The Special Law on Limitation Prevails
The High Court held that even though property tax is a “charge on the property,” for which the Limitation Act provides a 12-year recovery period, the specific three-year limit under Section 539 of the Kerala Municipality Act must prevail over the other.
The judgment clarified that other provisions, such as those creating a charge on the property (Section 237) or allowing recovery as arrears of public revenue (Section 538B), would not extend this three-year limitation period prescribed under section 539 of the Act.
Consequently, a municipality’s power to recover property tax is strictly limited to arrears for the three years immediately preceding the demand.
Time Barred Debt Cannot be Recovered by Recovery Act
In State Of Kerala & Ors vs V.R.Kalliyanikutty & Anr [AIR 1999 SC 1305], the Supreme Court held that a debt which is barred by the law of limitation cannot be recovered by recovery proceedings under the Kerala Revenue Recovery Act of 1968.
The Court’s Analysis and Relief
The case was brought in by the hotel and building owners within the Kochi Corporation and was for challenging the demand notices for arrears of property tax dating back to the 2016-17 financial year.
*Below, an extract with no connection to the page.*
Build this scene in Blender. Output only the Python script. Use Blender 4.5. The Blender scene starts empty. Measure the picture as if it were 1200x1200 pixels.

In its ruling, the High Court held that the petitioners were only liable to pay the property tax at the revised rates for the three-year period immediately prior to the date of the demand notice.
Significance of the Judgement
The Corporation cannot recover any tax arrears for the period before this three-year window and the property owners cannot be considered defaulters or subjected to any prejudice for the non-payment of tax for those earlier, time-barred periods.